Le docteur Mallarino exerça le pouvoir avec un esprit de conciliation et de tolérance très remarquables. Mais il n'avait le pouvoir que par intérim; le terme de la période présidentielle approchait et les partis étaient très exaltés. La situation financière détestable et l'anarchie étaient les conséquences de la guerre civile. Il avait fallu ériger le pays de Panama en Etat et lui accorder une autonomie complète (1855), et par un contraste ironique, on reprenait les négociations avec le Venezuela et l'Equateur pour se fédérer avec eux. A l'élection présidentielle de 1856 (pour 1857) se présentèrent trois candidats : Manuel Murillo, libéral; l'ancien préésident Mosquera, soutenu par le tiers parti; Mariano Ospina, conservateur intransigeant. C'est le dernier qui l'emporta par 95 000 voix contre 85 000 données à Murillo, et 21000 à Mosquera (août 1856). Les conservateurs eurent la majorité dans les deux Chambres. Le 1er avril 1857, Mariano Ospina Rodriguez (de Cundinamarca) prit possession du pouvoir, la vice-présidence ayant été supprimée, c'était le plus âgé des secrétaires d'Etat, ou, au besoin, le procureur général de la République qui remplaçait le président. La réaction conservatrice s'accentua, mais le gouvernement nouveau se trouva aux prises avec de graves embarras.
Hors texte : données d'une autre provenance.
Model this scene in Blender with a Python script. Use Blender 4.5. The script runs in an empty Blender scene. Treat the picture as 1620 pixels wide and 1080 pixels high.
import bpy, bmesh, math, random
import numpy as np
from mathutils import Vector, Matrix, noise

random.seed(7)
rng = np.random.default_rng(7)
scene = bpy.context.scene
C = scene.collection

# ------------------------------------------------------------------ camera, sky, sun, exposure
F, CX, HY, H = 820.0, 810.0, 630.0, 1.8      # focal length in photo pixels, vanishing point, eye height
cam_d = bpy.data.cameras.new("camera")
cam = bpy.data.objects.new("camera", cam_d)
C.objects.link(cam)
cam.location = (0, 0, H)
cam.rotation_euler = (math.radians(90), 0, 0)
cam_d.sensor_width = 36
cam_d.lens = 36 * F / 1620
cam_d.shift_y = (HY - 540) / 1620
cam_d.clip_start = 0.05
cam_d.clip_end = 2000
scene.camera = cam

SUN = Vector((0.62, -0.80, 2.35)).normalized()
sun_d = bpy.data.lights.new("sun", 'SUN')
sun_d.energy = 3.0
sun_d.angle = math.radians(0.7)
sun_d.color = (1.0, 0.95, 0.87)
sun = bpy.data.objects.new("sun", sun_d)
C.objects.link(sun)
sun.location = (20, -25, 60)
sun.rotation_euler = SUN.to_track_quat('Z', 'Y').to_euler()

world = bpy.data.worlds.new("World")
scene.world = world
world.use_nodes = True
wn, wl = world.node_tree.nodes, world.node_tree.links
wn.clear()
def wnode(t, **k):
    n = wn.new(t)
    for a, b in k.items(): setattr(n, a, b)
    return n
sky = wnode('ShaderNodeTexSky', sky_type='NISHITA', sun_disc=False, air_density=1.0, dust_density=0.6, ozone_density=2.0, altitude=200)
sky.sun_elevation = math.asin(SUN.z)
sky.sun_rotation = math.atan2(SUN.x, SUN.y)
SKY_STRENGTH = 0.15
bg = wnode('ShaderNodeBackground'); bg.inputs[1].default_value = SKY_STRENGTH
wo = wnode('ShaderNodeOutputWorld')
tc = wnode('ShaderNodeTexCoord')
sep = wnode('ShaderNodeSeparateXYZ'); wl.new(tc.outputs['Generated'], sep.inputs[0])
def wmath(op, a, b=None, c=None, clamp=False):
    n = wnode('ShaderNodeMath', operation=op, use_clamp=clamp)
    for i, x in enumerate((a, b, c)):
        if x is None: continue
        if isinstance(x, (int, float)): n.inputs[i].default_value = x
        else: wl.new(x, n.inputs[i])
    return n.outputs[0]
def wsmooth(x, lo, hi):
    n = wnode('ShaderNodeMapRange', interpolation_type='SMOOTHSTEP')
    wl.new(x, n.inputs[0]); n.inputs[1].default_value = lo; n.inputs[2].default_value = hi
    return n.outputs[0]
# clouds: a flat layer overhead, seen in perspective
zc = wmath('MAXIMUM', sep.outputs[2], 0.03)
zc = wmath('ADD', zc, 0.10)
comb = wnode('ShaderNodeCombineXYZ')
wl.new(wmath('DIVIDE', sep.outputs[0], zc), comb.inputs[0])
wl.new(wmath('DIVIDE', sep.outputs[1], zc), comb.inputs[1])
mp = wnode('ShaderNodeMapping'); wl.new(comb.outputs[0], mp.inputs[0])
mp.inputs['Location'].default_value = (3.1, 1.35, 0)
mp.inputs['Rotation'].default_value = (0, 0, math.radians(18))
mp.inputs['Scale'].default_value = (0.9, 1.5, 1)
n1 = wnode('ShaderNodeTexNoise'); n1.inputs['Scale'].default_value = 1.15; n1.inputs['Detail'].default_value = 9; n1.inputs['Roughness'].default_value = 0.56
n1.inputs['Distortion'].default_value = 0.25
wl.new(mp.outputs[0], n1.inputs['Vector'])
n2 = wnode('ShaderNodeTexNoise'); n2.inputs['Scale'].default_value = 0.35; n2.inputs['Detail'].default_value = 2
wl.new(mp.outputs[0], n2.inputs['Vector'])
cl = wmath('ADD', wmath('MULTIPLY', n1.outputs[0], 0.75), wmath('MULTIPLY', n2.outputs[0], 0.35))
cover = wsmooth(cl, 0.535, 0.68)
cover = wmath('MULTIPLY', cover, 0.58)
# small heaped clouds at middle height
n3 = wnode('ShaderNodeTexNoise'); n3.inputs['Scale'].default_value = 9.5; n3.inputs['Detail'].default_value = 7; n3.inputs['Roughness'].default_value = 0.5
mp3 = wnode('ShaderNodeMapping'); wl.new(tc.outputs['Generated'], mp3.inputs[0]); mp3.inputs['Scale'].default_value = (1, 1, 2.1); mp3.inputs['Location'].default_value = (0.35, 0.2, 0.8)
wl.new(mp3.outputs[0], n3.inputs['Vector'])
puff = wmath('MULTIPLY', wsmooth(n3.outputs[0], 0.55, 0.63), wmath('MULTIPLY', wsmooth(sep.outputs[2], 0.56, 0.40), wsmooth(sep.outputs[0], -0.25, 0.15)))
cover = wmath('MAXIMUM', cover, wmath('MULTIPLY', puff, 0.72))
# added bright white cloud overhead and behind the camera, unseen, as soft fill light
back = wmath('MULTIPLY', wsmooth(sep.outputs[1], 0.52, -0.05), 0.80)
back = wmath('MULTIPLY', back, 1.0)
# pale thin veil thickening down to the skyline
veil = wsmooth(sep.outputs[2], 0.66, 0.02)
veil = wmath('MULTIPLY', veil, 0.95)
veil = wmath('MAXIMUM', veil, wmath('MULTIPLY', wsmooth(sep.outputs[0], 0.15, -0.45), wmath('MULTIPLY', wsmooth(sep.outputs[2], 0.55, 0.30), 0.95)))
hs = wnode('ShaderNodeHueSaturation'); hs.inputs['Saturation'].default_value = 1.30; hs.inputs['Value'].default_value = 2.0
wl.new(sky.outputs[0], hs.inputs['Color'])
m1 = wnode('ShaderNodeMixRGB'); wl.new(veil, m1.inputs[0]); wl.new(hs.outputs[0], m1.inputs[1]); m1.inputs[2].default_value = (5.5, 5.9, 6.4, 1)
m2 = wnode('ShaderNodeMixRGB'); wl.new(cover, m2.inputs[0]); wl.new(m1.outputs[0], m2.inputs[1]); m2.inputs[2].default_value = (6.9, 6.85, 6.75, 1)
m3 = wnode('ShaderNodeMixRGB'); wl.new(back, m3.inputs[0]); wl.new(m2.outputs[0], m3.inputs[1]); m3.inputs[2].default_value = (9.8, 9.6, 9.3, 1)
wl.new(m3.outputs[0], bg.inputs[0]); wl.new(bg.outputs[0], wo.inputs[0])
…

Du côté de l'extérieur, les relations furent rompues avec l'Angleterre au sujet de la créance Mackintosh, emprunt contracté en décembre 1825 et triplé par les intérêts accumulés. 

Une querelle avec les Etats-Unis au sujet des rives et massacres survenus à Panama faillit mal tourner; des deux côtés on réclamait une indemnité; chacun rejetait sur les nationaux de l'autre Etat la responsabilité des désordres. Les Etats-Unis tentaient de profiter de cette occasion pour mettre la main sur l'isthme; ils demandaient la neutralisation de Colon et de Panama, la cession de petites îles dans la baie pour y établir une station navale. Le 10 septembre 1857, une convention fut signée à Washington entre le général Herran, ministre plénipotentiaire de la Nouvelle-Grenade et le général Lewis Cass, ministre des affaires étrangères des Etats-Unis, une indemnité fut allouée aux sujets américains et garantie sur la moitié du produit du chemin de fer; une station navale fut concédée aux Etats-Unis à Panama. 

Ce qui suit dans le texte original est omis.